> [Written exercise]: Reproduce exactly the opening lines of the listing, stopping after the line that contains "from mathutils import Vector" and including it.

> [Given material]:
=====

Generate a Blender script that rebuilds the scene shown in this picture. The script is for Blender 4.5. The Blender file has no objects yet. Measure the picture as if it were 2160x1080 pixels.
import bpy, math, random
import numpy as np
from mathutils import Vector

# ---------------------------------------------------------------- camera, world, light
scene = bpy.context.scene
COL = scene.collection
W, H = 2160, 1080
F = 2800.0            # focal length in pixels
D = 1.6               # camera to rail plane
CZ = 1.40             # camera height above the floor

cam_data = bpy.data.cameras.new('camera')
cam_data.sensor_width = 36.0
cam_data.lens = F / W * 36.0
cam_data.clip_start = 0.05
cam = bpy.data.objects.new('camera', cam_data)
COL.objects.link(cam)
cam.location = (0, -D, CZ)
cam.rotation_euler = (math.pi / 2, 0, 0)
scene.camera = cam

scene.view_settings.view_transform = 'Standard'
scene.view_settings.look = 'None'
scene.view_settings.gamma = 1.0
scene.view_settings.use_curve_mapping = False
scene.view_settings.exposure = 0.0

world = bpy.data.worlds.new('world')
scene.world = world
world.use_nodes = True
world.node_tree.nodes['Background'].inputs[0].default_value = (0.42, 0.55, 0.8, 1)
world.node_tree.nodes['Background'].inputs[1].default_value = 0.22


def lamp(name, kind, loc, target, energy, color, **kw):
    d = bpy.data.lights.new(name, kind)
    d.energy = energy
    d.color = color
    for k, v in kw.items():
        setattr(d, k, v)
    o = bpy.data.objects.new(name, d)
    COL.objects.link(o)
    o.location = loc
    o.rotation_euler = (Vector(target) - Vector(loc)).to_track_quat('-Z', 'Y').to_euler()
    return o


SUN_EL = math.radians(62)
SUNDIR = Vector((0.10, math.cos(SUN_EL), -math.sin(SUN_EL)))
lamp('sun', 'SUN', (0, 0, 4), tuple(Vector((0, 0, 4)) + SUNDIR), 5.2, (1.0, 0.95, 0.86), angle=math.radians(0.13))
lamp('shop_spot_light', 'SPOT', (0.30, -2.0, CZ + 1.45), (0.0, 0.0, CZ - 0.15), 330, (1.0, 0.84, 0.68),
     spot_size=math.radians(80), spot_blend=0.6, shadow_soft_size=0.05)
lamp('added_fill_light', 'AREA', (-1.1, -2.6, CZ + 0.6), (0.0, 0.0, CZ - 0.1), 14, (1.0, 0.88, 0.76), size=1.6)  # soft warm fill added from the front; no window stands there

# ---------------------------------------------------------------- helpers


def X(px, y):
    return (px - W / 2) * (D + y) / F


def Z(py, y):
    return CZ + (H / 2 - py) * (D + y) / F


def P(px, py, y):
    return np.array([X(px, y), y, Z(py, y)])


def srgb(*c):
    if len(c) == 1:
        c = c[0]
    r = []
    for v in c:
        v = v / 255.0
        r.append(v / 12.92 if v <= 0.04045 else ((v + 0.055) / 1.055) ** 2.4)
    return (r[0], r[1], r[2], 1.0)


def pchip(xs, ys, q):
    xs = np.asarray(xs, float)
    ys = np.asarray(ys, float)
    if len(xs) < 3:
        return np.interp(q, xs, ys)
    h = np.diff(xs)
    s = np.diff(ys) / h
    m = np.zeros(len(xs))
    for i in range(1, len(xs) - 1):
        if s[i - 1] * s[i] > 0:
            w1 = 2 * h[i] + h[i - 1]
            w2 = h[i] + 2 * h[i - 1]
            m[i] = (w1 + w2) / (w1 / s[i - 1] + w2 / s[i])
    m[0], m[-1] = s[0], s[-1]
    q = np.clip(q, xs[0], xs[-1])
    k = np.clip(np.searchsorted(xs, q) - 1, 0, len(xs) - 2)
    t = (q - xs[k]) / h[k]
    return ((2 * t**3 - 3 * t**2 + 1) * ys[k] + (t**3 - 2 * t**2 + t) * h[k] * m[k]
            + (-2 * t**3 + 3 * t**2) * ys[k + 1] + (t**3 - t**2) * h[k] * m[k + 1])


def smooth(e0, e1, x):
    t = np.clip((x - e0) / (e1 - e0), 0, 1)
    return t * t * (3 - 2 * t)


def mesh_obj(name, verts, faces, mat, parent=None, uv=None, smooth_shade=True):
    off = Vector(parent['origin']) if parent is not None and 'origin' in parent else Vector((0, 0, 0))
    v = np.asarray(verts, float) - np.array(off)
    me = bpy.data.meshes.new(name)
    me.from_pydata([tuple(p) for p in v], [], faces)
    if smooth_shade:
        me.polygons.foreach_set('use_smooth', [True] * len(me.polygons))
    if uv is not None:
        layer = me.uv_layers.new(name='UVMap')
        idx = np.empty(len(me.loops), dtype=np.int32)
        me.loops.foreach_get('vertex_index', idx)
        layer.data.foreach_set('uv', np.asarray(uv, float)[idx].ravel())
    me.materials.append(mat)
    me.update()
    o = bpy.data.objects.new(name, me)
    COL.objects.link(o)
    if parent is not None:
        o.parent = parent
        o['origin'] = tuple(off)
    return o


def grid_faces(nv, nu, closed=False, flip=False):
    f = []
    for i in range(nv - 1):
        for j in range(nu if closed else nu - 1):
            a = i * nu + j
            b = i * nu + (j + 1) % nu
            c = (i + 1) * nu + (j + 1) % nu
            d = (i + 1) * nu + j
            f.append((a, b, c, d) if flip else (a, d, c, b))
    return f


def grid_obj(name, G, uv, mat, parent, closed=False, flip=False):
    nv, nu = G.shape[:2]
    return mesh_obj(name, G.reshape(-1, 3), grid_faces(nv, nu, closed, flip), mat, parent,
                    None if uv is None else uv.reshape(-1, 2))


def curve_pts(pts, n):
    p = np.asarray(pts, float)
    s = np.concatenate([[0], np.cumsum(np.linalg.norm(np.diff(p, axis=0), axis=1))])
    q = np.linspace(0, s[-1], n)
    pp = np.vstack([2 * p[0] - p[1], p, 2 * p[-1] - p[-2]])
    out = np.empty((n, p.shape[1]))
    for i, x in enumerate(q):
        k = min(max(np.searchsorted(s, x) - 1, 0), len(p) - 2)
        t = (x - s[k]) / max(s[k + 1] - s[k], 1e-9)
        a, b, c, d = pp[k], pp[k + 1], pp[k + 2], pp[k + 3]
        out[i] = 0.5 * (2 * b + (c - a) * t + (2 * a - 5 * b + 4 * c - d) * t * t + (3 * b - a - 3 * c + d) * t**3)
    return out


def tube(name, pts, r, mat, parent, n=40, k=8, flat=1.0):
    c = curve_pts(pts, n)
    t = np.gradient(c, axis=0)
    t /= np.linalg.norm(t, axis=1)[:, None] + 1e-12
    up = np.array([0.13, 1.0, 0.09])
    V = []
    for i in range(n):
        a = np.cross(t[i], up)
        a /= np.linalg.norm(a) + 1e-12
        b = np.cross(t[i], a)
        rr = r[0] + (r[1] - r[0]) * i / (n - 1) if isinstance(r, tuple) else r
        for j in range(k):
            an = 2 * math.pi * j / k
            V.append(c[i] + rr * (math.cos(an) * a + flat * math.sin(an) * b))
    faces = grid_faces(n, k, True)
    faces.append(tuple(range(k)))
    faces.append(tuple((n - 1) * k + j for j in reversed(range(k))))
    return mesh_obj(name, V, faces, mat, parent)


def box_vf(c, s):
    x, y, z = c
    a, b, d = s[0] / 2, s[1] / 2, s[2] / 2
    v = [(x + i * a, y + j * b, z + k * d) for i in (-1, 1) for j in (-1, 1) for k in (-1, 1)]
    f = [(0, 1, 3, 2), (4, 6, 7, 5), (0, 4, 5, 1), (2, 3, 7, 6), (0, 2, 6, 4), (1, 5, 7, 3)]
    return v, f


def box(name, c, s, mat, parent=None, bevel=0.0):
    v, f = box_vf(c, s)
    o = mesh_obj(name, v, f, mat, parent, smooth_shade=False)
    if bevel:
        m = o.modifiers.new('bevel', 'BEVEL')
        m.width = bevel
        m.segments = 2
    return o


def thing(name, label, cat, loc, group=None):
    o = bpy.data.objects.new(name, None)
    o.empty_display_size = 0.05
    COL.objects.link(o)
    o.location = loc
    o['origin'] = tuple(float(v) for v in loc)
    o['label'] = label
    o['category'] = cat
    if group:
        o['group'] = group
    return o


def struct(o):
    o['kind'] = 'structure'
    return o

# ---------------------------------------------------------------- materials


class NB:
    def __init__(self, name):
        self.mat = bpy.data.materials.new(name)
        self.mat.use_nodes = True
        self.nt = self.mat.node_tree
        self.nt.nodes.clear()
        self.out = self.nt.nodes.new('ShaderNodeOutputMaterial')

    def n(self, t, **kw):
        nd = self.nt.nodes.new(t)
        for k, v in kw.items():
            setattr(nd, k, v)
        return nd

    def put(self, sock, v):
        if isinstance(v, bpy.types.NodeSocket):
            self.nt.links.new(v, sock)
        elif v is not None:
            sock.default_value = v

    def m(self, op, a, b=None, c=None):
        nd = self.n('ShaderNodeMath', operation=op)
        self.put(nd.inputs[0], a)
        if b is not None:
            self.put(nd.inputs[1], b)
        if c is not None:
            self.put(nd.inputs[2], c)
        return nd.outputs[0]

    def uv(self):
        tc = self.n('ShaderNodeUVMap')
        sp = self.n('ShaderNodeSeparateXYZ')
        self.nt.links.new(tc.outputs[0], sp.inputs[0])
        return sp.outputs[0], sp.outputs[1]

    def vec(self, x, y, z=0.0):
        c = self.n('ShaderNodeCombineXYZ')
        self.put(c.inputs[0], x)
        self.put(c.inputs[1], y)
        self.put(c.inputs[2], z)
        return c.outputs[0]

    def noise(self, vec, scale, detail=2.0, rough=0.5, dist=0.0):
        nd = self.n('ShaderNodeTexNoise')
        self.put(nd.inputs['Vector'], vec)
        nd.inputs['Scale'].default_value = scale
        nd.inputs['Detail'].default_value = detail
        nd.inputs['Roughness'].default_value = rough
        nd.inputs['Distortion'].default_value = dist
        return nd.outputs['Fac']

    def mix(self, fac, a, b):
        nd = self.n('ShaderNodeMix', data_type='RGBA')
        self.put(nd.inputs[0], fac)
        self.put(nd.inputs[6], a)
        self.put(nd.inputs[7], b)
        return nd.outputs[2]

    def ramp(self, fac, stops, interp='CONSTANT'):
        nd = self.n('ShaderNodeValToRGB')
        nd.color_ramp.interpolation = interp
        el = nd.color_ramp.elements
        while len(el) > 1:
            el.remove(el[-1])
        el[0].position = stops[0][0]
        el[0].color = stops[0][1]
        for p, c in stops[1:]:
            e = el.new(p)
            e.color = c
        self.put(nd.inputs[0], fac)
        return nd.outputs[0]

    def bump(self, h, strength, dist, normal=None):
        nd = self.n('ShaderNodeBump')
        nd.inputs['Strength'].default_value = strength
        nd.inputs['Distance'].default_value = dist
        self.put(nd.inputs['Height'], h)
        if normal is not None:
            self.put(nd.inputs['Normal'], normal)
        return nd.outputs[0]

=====

> [Exercise result]:
Generate a Blender script that rebuilds the scene shown in this picture. The script is for Blender 4.5. The Blender file has no objects yet. Measure the picture as if it were 2160x1080 pixels.
import bpy, math, random
import numpy as np
from mathutils import Vector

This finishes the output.